God is able to bring the obedience of faith through the words offered by those He has called to believe. He is able to give strength to His people to face extraordinary odds, to do the impossible, to tell stories that are ridiculous and yet true. The purpose of the Gospel is not only the salvation of those lost in the darkness, but to bring the obedience of faith to those who hear the message. God is able to make His hand move in the lives of those who were never expected to hear or understand the Gospel message. God gives us the strength to continue taking that message into the world. This is the obedience of faith, to believe that God can do whatever He plans to do and leaving ourselves open and willing to let it be according to God’s Word. We believe and God moves through us into the world. This is a most extraordinary thing, beyond belief. We can’t believe that God can do something without our help.

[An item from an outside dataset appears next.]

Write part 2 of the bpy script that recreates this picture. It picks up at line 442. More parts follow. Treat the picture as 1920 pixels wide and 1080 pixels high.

It is natural for us, in our faith, to feel like we need to do things for God. David was king. By God’s hand, the obstacles to establishing a strong and independent kingdom were overcome under David’s rule. With a city in which to live, a palace for the king and roots being planted by the people, Israel was finally settling down into a golden age of peace and security. David was greatly blessed, and since he was a man who sought after God’s heart, it is natural for him to want to give God an offering of thanksgiving and praise. For David, whose life had been characterized by upheaval, the security of a place to live is the most logical gift. David finally had a home thanks to God, so he thought God deserved a home, too. We do the same thing in our own way; working because we think we have to give back to God all that He has given to us.

So let us, for a moment at least, take time to sing with David, praising God in song and proclamation. There is a lot of work to be done. There are charities that need our resources. There are people who need our help. The scriptures are clear that even while we are waiting for God we must be busy preparing for His coming. He does call us to do something. But while we are busy with the work of the Kingdom of God, and the preparations for Christmas, let’s always be open to the work God is doing among and around us so that we can respond to His calling with everything we have. David wanted to build a Temple, but God built an everlasting Temple through David’s seed. We want to do so much, but let’s not get so caught up in what we want to do that we miss God, for He is still building that Temple and Kingdom He promised to David, and He has invited us to be a part of it.